▸ **TASK GOAL**
Copy out each line of the material below that holds the string "this".
— START —
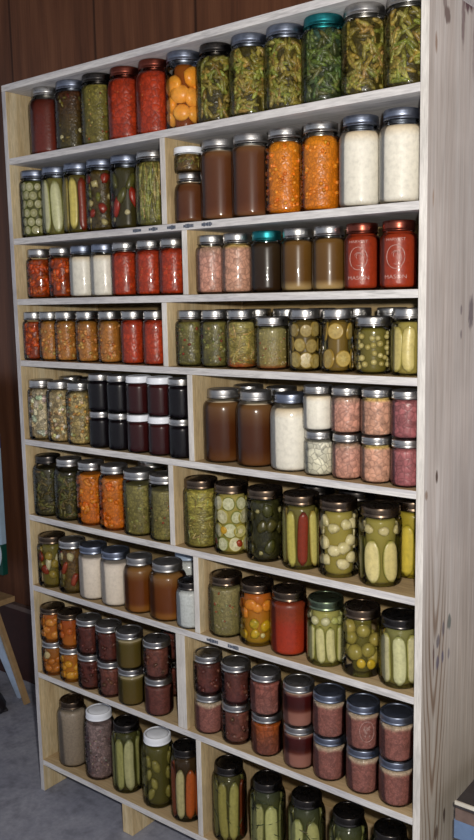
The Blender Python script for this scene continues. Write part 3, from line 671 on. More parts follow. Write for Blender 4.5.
def build_contents(kind, root, r, H, mouth, seed):
    rg = random.Random(seed); C = RECIPES[kind]
    tp = C['t']
    level = C.get('level', .93)
    shrink = .0013
    if C.get('bits'): shrink = max(b[2] for b in C['bits'])*1.45+.0016
    if tp == 'spears': shrink = .0140
    if tp == 'mix': shrink = max(.0125, max(b[2][0] for b in C['lumps'])*1.6+.0016)
    if tp == 'slices': shrink = r-math.sqrt(max((r-.0036)**2-(C['rad']*1.0)**2, .0001))+.0045
    bm, lay, rad, ztop = core_bm(r, H, mouth, level, C['c'], shrink=shrink, wavy=C.get('wavy', 0), rng=rg)
    if 'foam' in C:
        zz = ztop-.0035; rr = rad(ztop)-.0016
        lathe(bm, [(rr, zz), (rr, ztop+.0015), (rr*.6, ztop+.002)], 32, (True, True), lambda z, a: lin(C['foam']), lay)
    extra = []
    # loose pieces merged into the contents (too many to count)
    for (n, L, w, cols, mode) in C.get('bits', []):
        for i in range(n):
            th = rg.uniform(0, 2*PI); z = rg.uniform(.012, ztop-.008)
            ra = rad(z)-w-.0016
            c = lin(rg.choice(cols)); c = tuple(q*rg.uniform(.8, 1.15) for q in c)
            ang = {'rand': rg.uniform(0, PI), 'up': rg.gauss(0, .12), 'flat': PI/2+rg.gauss(0, .25)}[mode]
            pts = []; LL = L*rg.uniform(.7, 1.15); bend = rg.uniform(-.25, .25)
            z = min(max(z, .010+abs(math.cos(ang))*LL/2), ztop-.004-abs(math.cos(ang))*LL/2) if abs(math.cos(ang))*LL < ztop-.02 else (ztop+.01)/2
            for k in range(5):
                s = (k/4-.5)*LL
                dz = s*math.cos(ang); dt = s*math.sin(ang)+bend*(.25*LL-s*s/LL)
                zz = z+dz; t2 = th+dt/max(ra, .01); r2 = min(ra, rad(min(max(zz, .005), H*.95))-w-.0016)
                pts.append((math.cos(t2)*r2, math.sin(t2)*r2, zz))
            add_tube(bm, lay, pts, w, c, 6)
    cont = finish(bm, 'contents', F[C.get('m', 'liq')], root)
    k = 0
    if tp == 'spears':
        n = C.get('n', 9); L = min(ztop-.012, C.get('L', .11)); w = 2*PI*(r-.007)/n*C.get('wf', .98)
        for i in range(n):
            th = CAMDIR+2*PI*(i+C.get('off', .5))/n
            if C.get('red') is not None and i in C['red']: fl, rm = C.get('redcol', ((122, 44, 22), (96, 32, 16)))
            else: fl, rm = rg.choice(C['p'])
            z = .008+L/2*rg.uniform(.96, 1.0)+C.get('z0', 0)
            put(spear_bm(L*rg.uniform(.94, 1.0), w, .010, fl, rm, rg.random(), False, C.get('blunt', 7.0)), C.get('name', 'pickle_spear'), cont,
                rotz_place(th, r-.0075, z, rg.uniform(-.05, .05)))
    if tp in ('slices',):
        rs = C['rad']; rows = max(1, int((ztop-.006)/(rs*1.75)));
        for j in range(rows):
            n = max(4, int(2*PI*(r-.006)/(rs*1.55)))
            for i in range(n):
                th = CAMDIR+2*PI*(i+.5*(j % 2)+rg.uniform(-.12, .12))/n; rr = rs*rg.uniform(.82, 1.05)
                z = .006+rs+j*(ztop-.008-2*rs)/max(rows-1, 1)+rg.uniform(-.002, .002)
                fl, md, rm = rg.choice(C['p'])
                put(slice_bm(rr, .0036, fl, md, rm, rg.uniform(.86, 1)), C.get('name', 'slice'), cont,
                    Matrix.Rotation(th, 4, 'Z') @ Matrix.Translation((min(math.sqrt(max((r-.0036)**2-rr**2, 0)), r-.008)+.0005+rg.uniform(-.002, 0), 0, z)) @ Matrix.Rotation(rg.uniform(-.15, .15), 4, 'Y'))
    placed = []
    for (name, n, sz, cols, zr, front) in C.get('lumps', []):
        for i in range(n):
            best = None
            for t in range(14):
                th = CAMDIR+(rg.uniform(-.9, .9) if front else rg.uniform(-PI, PI))
                z = .008+sz[2]+(ztop-.012-2*sz[2])*rg.uniform(*zr)
                d = min([math.hypot(r*abs((th-a+PI) % (2*PI)-PI), z-b) for a, b in placed] or [9])
                if best is None or d > best[0]: best = (d, th, z)
            th, z = best[1], best[2]; placed.append((th, z))
            c1, c2 = rg.choice(cols); s = rg.uniform(.85, 1.1)
            put(lump_bm(sz[0]*s, sz[1]*s, sz[2]*s, c1, c2, C.get('rough', .2), rg.random()*9), name, cont,
                rotz_place(th, max(.002, rad(z)-sz[0]*s*(1.02+C.get('rough', .2)*.55)-.0018), z, rg.uniform(-.5, .5) if sz[2] != sz[1] else rg.uniform(-PI, PI)))
    return cont

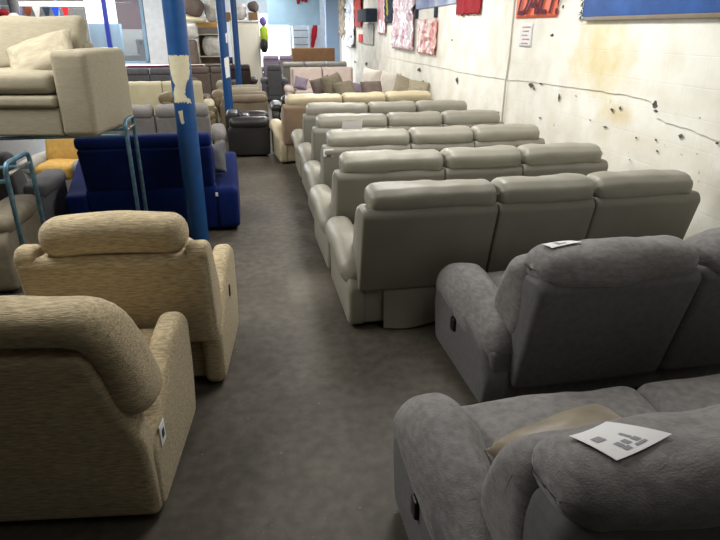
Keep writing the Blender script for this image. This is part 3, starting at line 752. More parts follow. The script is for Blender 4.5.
# blue velvet sofa, back towards the aisle
def blue_sofa():
    t = empty('velvet_sofa', (-1.07, 5.93, 0), math.radians(1)); tag(t, 'royal blue velvet sofa standing behind the blue post, back to the camera', 'sofa')
    m = M['blue_velvet']; h = 0.83
    V, Fc = rbox((0, 0.42, 0.22), (1.62, 0.78, 0.40), 0.04); meshobj('base', V, Fc, m, t)
    prof = roundpoly([(0.0, 0.03), (-0.02, 0.45), (0.0, 0.50), (0.14, 0.50), (0.16, 0.03)], 0.03)
    V, Fc = prism(prof, -0.62, 0.62, 0.03, wr=0.004); meshobj('lower_back', V, Fc, m, t)
    prof = roundpoly([(-0.01, 0.47), (-0.13, 0.90), (0.06, 0.93), (0.17, 0.47)], 0.03)
    V, Fc = prism(prof, -0.61, 0.61, 0.04, wr=0.004); meshobj('back_panel', V, Fc, m, t)
    V, Fc = prism(ell(-0.03, 0.955, 0.10, 0.065, n=24, p=3), -0.62, 0.62, 0.04, wr=0.004); meshobj('top_roll', V, Fc, m, t)
    for s in (-1, 1):
        prof = roundpoly([(-0.03, 0.03), (0.84, 0.03), (0.88, 0.50), (0.82, 0.66), (0.70, 0.68), (0.40, 0.56), (0.12, 0.46), (-0.02, 0.44)], 0.06, 5)
        x0, x1 = (-h, -h+0.23) if s < 0 else (h-0.23, h)
        V, Fc = prism(prof, x0, x1, 0.05, k=5, wr=0.006); meshobj('arm', V, Fc, m, t)
    for i in (0, 1):
        V, Fc = rbox((-0.305+0.61*i, 0.52, 0.44), (0.60, 0.66, 0.16), 0.06, puff=0.02); meshobj('seat_cushion', V, Fc, m, t)
        V, Fc = rbox((-0.305+0.61*i, 0.20, 0.70), (0.59, 0.18, 0.40), 0.08, puff=0.02); meshobj('back_cushion', V, Fc, m, t)
    V, Fc = rbox((0.62, -0.035, 0.40), (0.025, 0.004, 0.04), 0.001); meshobj('care_tag', V, Fc, M['paper'], t)
    return t
blue_sofa()
cushion('grey_cushion', 'small dark grey cushion on the right end of the blue velvet sofa', M['slate'], (-0.50, 6.30, 0.68), (62, -10, -20), 0.34, 0.34, 0.13, 4)
cushion('white_cushion', 'crumpled white pillow just showing behind the winged beige armchair', M['white_fab'], (-1.02, 5.60, 0.15), (68, 8, 4), 0.30, 0.31, 0.12, 6)

# boxy sofa lifted on tubular stands
def lifted_sofa():
    t = empty('fabric_sofa', (-2.0, 5.60, 1.2), math.radians(170)); tag(t, 'greige fabric sofa raised on blue tubular stands, cushion on its seat', 'sofa')
    m = M['beige2']; W = 1.95; h = W/2; aw = 0.26; D = 0.78
    V, Fc = rbox((0, D/2+0.03, 0.11), (W-2*aw+0.02, D-0.06, 0.21), 0.02); meshobj('base', V, Fc, m, t)
    V, Fc = rbox((0, D/2+0.06, 0.255), (W-2*aw+0.01, D-0.06, 0.085), 0.03); meshobj('seat_border', V, Fc, m, t)
    V, Fc = rbox((0, 0.09, 0.32), (W-2*aw+0.03, 0.17, 0.64), 0.03); meshobj('back_frame', V, Fc, m, t)
    for s in (-1, 1):
        V, Fc = rbox((s*(h-aw/2), D/2, 0.30), (aw, D, 0.60), 0.045, puff=0.008, wr=0.004, k=5); meshobj('arm', V, Fc, m, t)
    for i in range(2):
        w_ = (W-2*aw)/2; cx = -w_/2+w_*i
        V, Fc = rbox((cx, D/2+0.08, 0.385), (w_-0.008, D-0.12, 0.15), 0.05, puff=0.012, wr=0.005, seed=i); meshobj('seat_cushion', V, Fc, m, t)
        prof = roundpoly([(0.10, 0.42), (0.0, 0.80), (0.06, 0.84), (0.17, 0.83), (0.32, 0.46)], 0.05)
        V, Fc = prism(prof, cx-w_/2+0.005, cx+w_/2-0.005, 0.06, k=5, wr=0.012, wf=5, seed=i+3); meshobj('back_cushion', V, Fc, m, t)
    return t
lifted_sofa()
cushion('striped_cushion', 'pale striped scatter cushion leaning on the raised greige sofa', M['cushion_stripe'], (-1.57, 5.04, 1.74), (36, -18, 6), 0.52, 0.44, 0.18, 3)

def stand(label, x, y0, y1, z, span, rail=True, castors=True):
    t = empty('tubular_stand', (x, y0, 0)); tag(t, label, 'trolley', 'blue tubular furniture stands')
    dy = y1-y0
    for k in (0, 1):
        xx = -span*k
        V, Fc = tube(arc([(xx, 0, 0.10), (xx, 0, z), (xx, dy, z), (xx, dy, 0.10)], 0.07), 0.016, 10)
        meshobj('hoop', V, Fc, M['tube'], t)
    for yy, zz in ((0.0, z-0.105), (dy, z-0.105)):
        V, Fc = tube([(0, yy, zz), (-span, yy, zz)], 0.014, 8); meshobj('cross_bar', V, Fc, M['tube'], t)
    V, Fc = tube([(0, 0, z-0.07), (0, dy, z-0.07)], 0.012, 8); meshobj('side_bar', V, Fc, M['tube_bare'], t)
    for xx in (0, -span):
        for yy in (0, dy):
            V, Fc = rbox((xx, yy, 0.055), (0.035, 0.11, 0.11), 0.017, res=0.1); meshobj('castor', V, Fc, M['castor'], t)
    return t
stand('blue tubular stand carrying the raised sofa, hoop beside its right arm', -1.0, 4.82, 5.14, 1.29, 1.95)
stand('worn blue tubular stand in front of the raised sofa, behind the winged armchair', -1.575, 3.95, 4.38, 1.16, 1.3)

plain_sofa('armchair', 'dull grey-beige armchair stored below the raised greige sofa', 'armchair', (-2.42, 4.60, 0), 0, 0.96, 1, 'olivegrey', D=0.80, hb=0.9, ah=0.62, aw=0.25)
plain_sofa('armchair', 'grey armchair with mustard cushions, beyond the left end of the blue velvet sofa', 'armchair', (-2.26, 7.80, 0), 175, 0.72, 1, 'ltgrey', D=0.8, hb=0.84, aw=0.14, ah=0.56, roll=False, ms='yellow')
plain_sofa('armchair', 'dark slate armchair in the shade under the raised greige sofa', 'armchair', (-2.46, 5.72, 0), 0, 0.86, 1, 'slate', D=0.8, hb=0.92, aw=0.2, ah=0.60)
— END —
▸ **THE OUTPUT**
The Blender Python script for this scene continues. Write part 3, from line 671 on. More parts follow. Write for Blender 4.5.
Keep writing the Blender script for this image. This is part 3, starting at line 752. More parts follow. The script is for Blender 4.5.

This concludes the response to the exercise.